Hopes rise for North Korea nuclear talks
North Korea has stayed silent on whether it will respond to the flurry of diplomacy and join its dialogue partners on the sidelines of a regional security conference, which the issue is expected to dominate.
But in a sign of the growing optimism, Chinese deputy foreign minister Wu Dawei said late Monday that a session of the six-way talks had been provisionally scheduled for Friday in Kuala Lumpur.
"The time currently being planned is the afternoon of the 28th, but it is still under negotiation," he said. "At the moment, all sides are still making efforts but whether it will happen or not, nobody can tell yet."
China is seen as the biggest influence on North Korea, although the hermit state snubbed Beijing's appeals earlier this month and launched a volley of ballistic missile tests that inflamed the region.
"We have agreed that we will encourage together the resumption of six-party talks," Chinese Foreign Minister Li Zhaoxing said Tuesday after a meeting with his South Korean counterpart Ban Ki-Moon.
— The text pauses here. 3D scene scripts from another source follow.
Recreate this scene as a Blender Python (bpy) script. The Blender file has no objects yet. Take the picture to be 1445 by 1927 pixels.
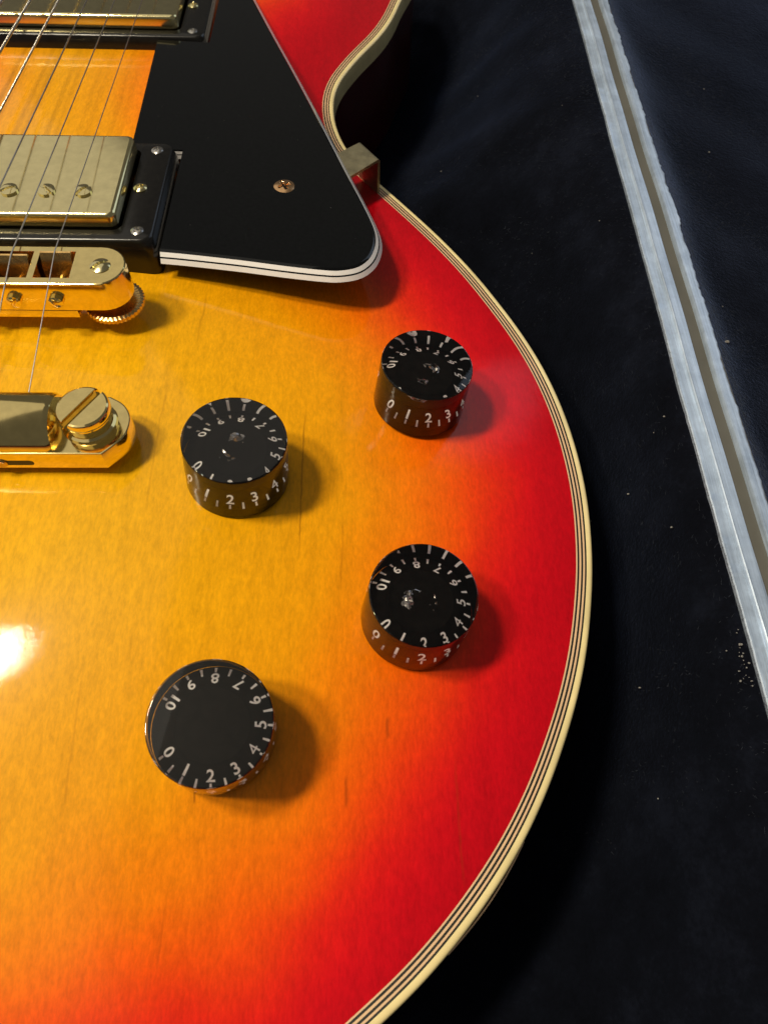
import bpy, bmesh, math, random
import numpy as np
from mathutils import Vector, Matrix
from mathutils.geometry import delaunay_2d_cdt

random.seed(7); rng = np.random.default_rng(7)
MM = 0.001
Z0 = 72.0                      # height of the guitar's reference plane above the underside of the case, mm
scene = bpy.context.scene

# ------------------------------------------------------------------ camera
cam_d = bpy.data.cameras.new('camera'); cam = bpy.data.objects.new('camera', cam_d)
scene.collection.objects.link(cam); scene.camera = cam
cam_d.sensor_fit = 'VERTICAL'; cam_d.sensor_height = 24.0; cam_d.lens = 24.0*1387.149/1927.0
cam_d.clip_start = 0.005; cam_d.clip_end = 20.0
def _axes(th, ro, ps):
    X = Vector((1,0,0)); u = Vector((0,math.cos(th),math.sin(th))); w = Vector((0,math.sin(th),-math.cos(th)))
    R = Matrix.Rotation(ps,3,'Z')
    return R@(X*math.cos(ro)+u*math.sin(ro)), R@(-X*math.sin(ro)+u*math.cos(ro)), R@w
_r,_u,_w = _axes(math.radians(29.906), math.radians(3.066), math.radians(-3.532))
cam.matrix_world = Matrix(((_r.x,_u.x,-_w.x,100.424*MM),(_r.y,_u.y,-_w.y,-146.063*MM),(_r.z,_u.z,-_w.z,(143.883+Z0)*MM),(0,0,0,1)))
cam_d.dof.use_dof = True; cam_d.dof.focus_distance = 0.185; cam_d.dof.aperture_fstop = 26.0

# ------------------------------------------------------------------ world, lamps and fill panel
world = bpy.data.worlds.new('World'); scene.world = world; world.use_nodes = True
bg = world.node_tree.nodes['Background']; bg.inputs[0].default_value = (0.95,0.90,0.82,1); bg.inputs[1].default_value = 0.095
def area(name, direction, dist, power, color, shape, sx, sy=None, target=(80,-50,0), caustic=False):
    d = Vector(direction).normalized()
    L = bpy.data.lights.new(name,'AREA'); L.shape = shape; L.size = sx; L.size_y = sy or sx
    L.energy = power; L.color = color
    o = bpy.data.objects.new(name, L); scene.collection.objects.link(o)
    t = Vector(target)*MM + Vector((0,0,Z0*MM))
    o.location = t + d*dist
    o.rotation_euler = d.to_track_quat('Z','Y').to_euler()
    if caustic: L.cycles.is_caustics_light = True
    return o
area('ceiling_lamp', (-0.333,0.090,0.940), 0.85, 4.4, (1.0,0.88,0.66), 'DISK', 0.108, target=(27,-95,-2), caustic=True)
area('ceiling_lamp', (-0.52,-0.10,0.85), 0.85, 3.8, (1.0,0.88,0.66), 'DISK', 0.09, caustic=True)
area('reflection_fill_panel', (-1.10,0.22,0.85), 1.80, 22.0, (1.0,0.92,0.78), 'RECTANGLE', 4.2, 4.2)  # unseen soft panel, added to brighten reflections in the gold parts
area('window', (0.80,0.78,0.58), 1.30, 1.7, (0.66,0.80,1.0), 'RECTANGLE', 0.8, 0.9)

scene.view_settings.view_transform = 'Standard'; scene.view_settings.look = 'None'
scene.view_settings.exposure = 0.0; scene.view_settings.gamma = 1.0; scene.view_settings.use_curve_mapping = False
scene.render.engine = 'CYCLES'
scene.cycles.use_denoising = True
scene.cycles.max_bounces = 14; scene.cycles.transmission_bounces = 12; scene.cycles.glossy_bounces = 6
scene.cycles.sample_clamp_indirect = 6.0

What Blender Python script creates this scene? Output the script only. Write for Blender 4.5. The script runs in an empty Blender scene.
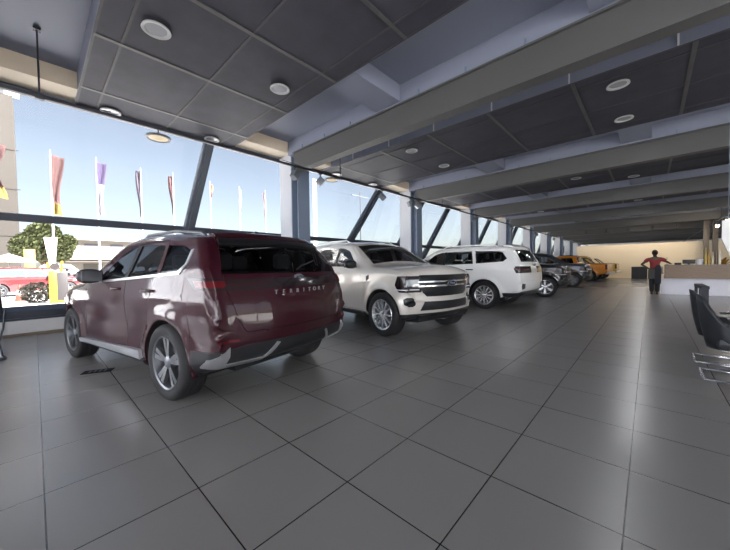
import bpy, bmesh, math, random
import numpy as np
from mathutils import Vector, Matrix
PI = math.pi
random.seed(7)
scene = bpy.context.scene
COL = scene.collection

# ------------------------------------------------------------------ camera
F_PX = 306.51
YAW, PITCH, ROLL = 0.747863, -0.0272491, -0.0144127
H = 1.25
_f = np.array([-math.sin(YAW)*math.cos(PITCH), math.cos(YAW)*math.cos(PITCH), math.sin(PITCH)])
_r = np.array([math.cos(YAW), math.sin(YAW), 0.0])
_u = np.cross(_r, _f)
_r2 = _r*math.cos(ROLL) + _u*math.sin(ROLL)
_u2 = -_r*math.sin(ROLL) + _u*math.cos(ROLL)
cam_d = bpy.data.cameras.new('camera')
cam_d.sensor_fit = 'HORIZONTAL'; cam_d.sensor_width = 36.0
cam_d.lens = F_PX/730*36.0
cam_d.clip_start = 0.05; cam_d.clip_end = 600
cam = bpy.data.objects.new('camera', cam_d); COL.objects.link(cam)
M = Matrix(((_r2[0], _u2[0], -_f[0], 0), (_r2[1], _u2[1], -_f[1], 0), (_r2[2], _u2[2], -_f[2], H), (0, 0, 0, 1)))
cam.matrix_world = M
scene.camera = cam

# ------------------------------------------------------------------ light
SKY_STRENGTH = 0.028
SUN_STRENGTH = 7.2
EXPOSURE = 2.85
world = bpy.data.worlds.new('sky'); scene.world = world
world.use_nodes = True
nt = world.node_tree; nt.nodes.clear()
wo = nt.nodes.new('ShaderNodeOutputWorld'); wb = nt.nodes.new('ShaderNodeBackground')
sk = nt.nodes.new('ShaderNodeTexSky'); sk.sky_type = 'NISHITA'; sk.sun_disc = False
sk.sun_elevation = math.radians(48); sk.sun_rotation = math.radians(90)
sk.altitude = 0; sk.air_density = 1.0; sk.dust_density = 1.4; sk.ozone_density = 1.0
hs = nt.nodes.new('ShaderNodeHueSaturation'); hs.inputs['Saturation'].default_value = 0.62
nt.links.new(sk.outputs[0], hs.inputs['Color']); nt.links.new(hs.outputs[0], wb.inputs[0]); nt.links.new(wb.outputs[0], wo.inputs[0])
wb.inputs[1].default_value = SKY_STRENGTH
sun_d = bpy.data.lights.new('sun', 'SUN'); sun_d.energy = SUN_STRENGTH; sun_d.angle = math.radians(0.5)
sun_d.color = (1.0, 0.97, 0.93)
sun = bpy.data.objects.new('sun', sun_d); COL.objects.link(sun)
sun.rotation_euler = Vector((-0.57, -0.42, -0.70)).to_track_quat('-Z', 'Y').to_euler()
vs = scene.view_settings
scene.display_settings.display_device = 'sRGB'
vs.view_transform = 'Standard'; vs.look = 'None'; vs.gamma = 1.0; vs.use_curve_mapping = False
vs.exposure = EXPOSURE
scene.cycles.use_denoising = True
scene.cycles.max_bounces = 8
scene.cycles.transparent_max_bounces = 16

# ------------------------------------------------------------------ materials
MATS = {}
def mat(name, col, rough=0.5, metal=0.0, coat=0.0, spec=0.5, emit=None, estr=0.0, noise=0.0, nscale=8.0, bump=0.0):
    if name in MATS: return MATS[name]
    m = bpy.data.materials.new(name); m.use_nodes = True
    n = m.node_tree; b = n.nodes['Principled BSDF']
    b.inputs['Base Color'].default_value = (*col, 1)
    b.inputs['Roughness'].default_value = rough
    b.inputs['Metallic'].default_value = metal
    b.inputs['Coat Weight'].default_value = coat
    b.inputs['Coat Roughness'].default_value = 0.04
    b.inputs['Specular IOR Level'].default_value = spec
    if emit:
        b.inputs['Emission Color'].default_value = (*emit, 1)
        b.inputs['Emission Strength'].default_value = estr
    if noise > 0 or bump > 0:
        tc = n.nodes.new('ShaderNodeTexCoord'); nz = n.nodes.new('ShaderNodeTexNoise')
        nz.inputs['Scale'].default_value = nscale; nz.inputs['Detail'].default_value = 4
        n.links.new(tc.outputs['Object'], nz.inputs['Vector'])
        if noise > 0:
            mx = n.nodes.new('ShaderNodeMix'); mx.data_type = 'RGBA'
            mx.inputs['A'].default_value = (*[c*(1-noise) for c in col], 1)
            mx.inputs['B'].default_value = (*[min(1, c*(1+noise)) for c in col], 1)
            n.links.new(nz.outputs['Fac'], mx.inputs['Factor'])
            n.links.new(mx.outputs['Result'], b.inputs['Base Color'])
        if bump > 0:
            bp = n.nodes.new('ShaderNodeBump'); bp.inputs['Strength'].default_value = bump
            n.links.new(nz.outputs['Fac'], bp.inputs['Height']); n.links.new(bp.outputs['Normal'], b.inputs['Normal'])
    MATS[name] = m
    return m

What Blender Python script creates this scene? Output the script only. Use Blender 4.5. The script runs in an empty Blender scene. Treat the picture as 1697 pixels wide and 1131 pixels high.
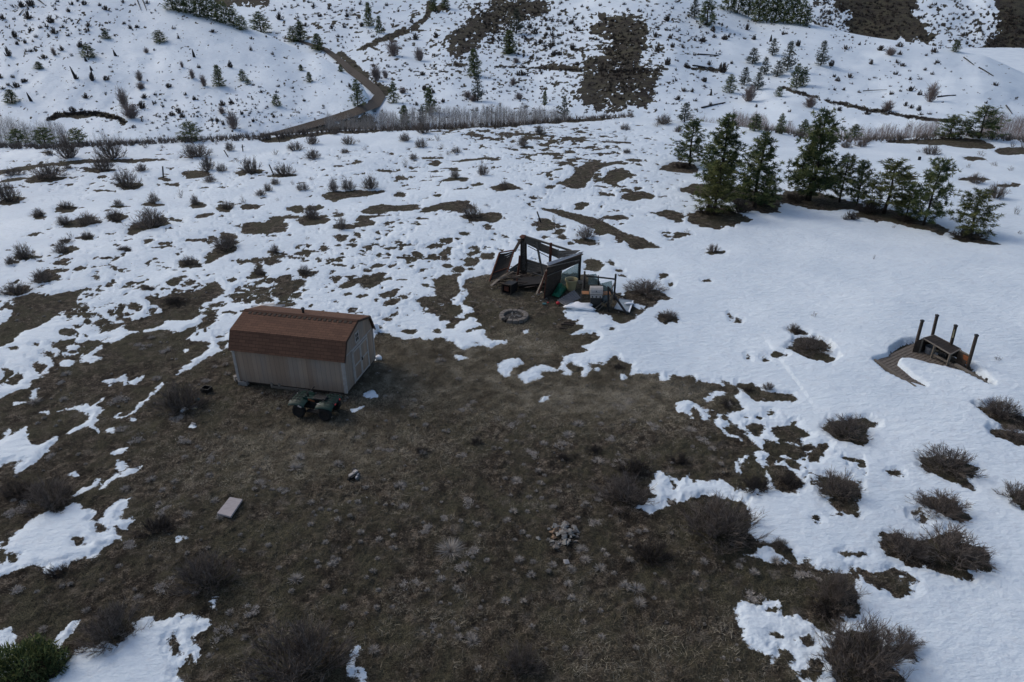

"We both feel that we should treasure the consensus reached at the six-party talks. That is, the nuclearisation of the Korean peninsula and its peace and stability. That is the aim of our joint efforts."
The alliance of China and South Korea represents a new strategy in attempts to get communist North Korea to the talks, which was derailed in November after Pyongyang objected to a US-ordered freeze on its bank accounts.
"Even if North Korea launched missiles to create tensions and difficult situations, South Korea and China have closely cooperated to maintain the situation properly," Ban told Li at the meeting.
North Korean Foreign Minister Paek Nam-Sun is scheduled to arrive in Kuala Lumpur on Thursday for the 26-nation ASEAN Regional Forum security meeting the following day.
Both China and South Korea rejected the possibility of going ahead with a five-way discussion without North Korea. The nuclear talks group the two Koreas, China, Japan, the United States and Russia.